Doch um Luxus und Elend so nahe beieinander zu finden, müsste ich nicht verreisen. Zuhause in Berlin begegnen mir Obdachlose an Bahnhöfen, unter Brücken und in der S-Bahn. Wenn sie ohne Fahrschein unterwegs sind und erwischt werden, aber das Bußgeld natürlich nicht bezahlen können, droht ihnen eine Ersatzfreiheitsstrafe.
Darum gefällt mir die Idee des Berliner FDP-Abgeordneten Tobias Bauschke: Soziale Einrichtungen sollen Bescheinigungen ausstellen, mit denen Obdachlose kostenlos Bus und Bahn fahren dürfen. Ob dergleichen aus christlicher Barmherzigkeit oder sozialem Verantwortungsgefühl geschieht, ist ganz egal, wenn nur etwas unternommen wird, um die Not zu lindern.
Dabei darf man es aber nicht bewenden lassen.
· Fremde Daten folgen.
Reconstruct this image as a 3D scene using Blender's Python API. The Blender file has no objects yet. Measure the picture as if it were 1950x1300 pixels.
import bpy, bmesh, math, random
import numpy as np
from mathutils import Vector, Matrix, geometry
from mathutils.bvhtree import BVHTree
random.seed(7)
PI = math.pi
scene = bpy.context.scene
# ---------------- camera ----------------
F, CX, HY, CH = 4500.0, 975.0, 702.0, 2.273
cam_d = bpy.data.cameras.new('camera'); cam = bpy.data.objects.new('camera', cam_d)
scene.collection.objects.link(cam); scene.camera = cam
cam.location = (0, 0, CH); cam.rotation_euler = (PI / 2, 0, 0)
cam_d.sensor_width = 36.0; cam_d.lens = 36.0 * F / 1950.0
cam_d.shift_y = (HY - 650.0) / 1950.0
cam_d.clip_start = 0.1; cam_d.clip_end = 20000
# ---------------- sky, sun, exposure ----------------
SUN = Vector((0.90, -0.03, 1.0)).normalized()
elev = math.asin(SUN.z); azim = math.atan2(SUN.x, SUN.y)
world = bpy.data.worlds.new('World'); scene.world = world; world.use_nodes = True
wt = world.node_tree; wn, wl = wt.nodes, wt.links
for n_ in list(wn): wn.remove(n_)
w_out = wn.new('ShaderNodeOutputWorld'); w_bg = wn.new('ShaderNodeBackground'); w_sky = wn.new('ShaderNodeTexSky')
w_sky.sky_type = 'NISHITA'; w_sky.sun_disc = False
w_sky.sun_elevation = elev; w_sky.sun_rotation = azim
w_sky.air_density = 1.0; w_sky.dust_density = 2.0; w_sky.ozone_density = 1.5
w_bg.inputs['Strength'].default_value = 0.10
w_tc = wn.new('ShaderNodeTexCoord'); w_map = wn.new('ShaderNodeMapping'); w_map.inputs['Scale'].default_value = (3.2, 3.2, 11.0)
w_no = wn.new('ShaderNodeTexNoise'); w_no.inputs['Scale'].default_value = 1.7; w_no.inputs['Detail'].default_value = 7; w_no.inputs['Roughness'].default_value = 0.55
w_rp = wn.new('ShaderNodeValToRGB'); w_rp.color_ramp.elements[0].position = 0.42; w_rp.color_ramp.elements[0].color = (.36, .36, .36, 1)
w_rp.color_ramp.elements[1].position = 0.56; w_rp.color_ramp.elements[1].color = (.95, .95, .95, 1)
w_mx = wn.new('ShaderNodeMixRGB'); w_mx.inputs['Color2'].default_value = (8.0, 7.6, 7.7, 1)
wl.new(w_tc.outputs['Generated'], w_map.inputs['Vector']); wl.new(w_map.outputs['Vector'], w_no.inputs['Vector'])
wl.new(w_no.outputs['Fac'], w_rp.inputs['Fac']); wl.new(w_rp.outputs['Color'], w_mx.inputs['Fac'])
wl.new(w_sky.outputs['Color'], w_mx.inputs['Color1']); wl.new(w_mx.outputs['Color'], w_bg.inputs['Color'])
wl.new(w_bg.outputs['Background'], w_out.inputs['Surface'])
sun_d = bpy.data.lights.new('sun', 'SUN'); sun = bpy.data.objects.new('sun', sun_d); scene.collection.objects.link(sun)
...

Im September 2021 stellte die damalige Sozialsenatorin Elke Breitenbach (Linke) den Masterplan zur Überwindung der Obdachlosigkeit bis zum Jahr 2030 vor. Das wird nicht einfach in einer Stadt, in der zuletzt so viele Miet- in Eigentumswohnungen umgewandelt wurden wie nie zuvor und in der die Grundstückspreise explodieren.
Aber an den Gedanken, dass Obdachlosigkeit gottgegeben sei, will und kann ich mich nicht gewöhnen. Ich weiß, dass es anders geht. Denn ich bin in einem Staat aufgewachsen, in dem zwar Wohnungsnot herrschte, aber trotzdem niemand auf der Straße schlafen musste.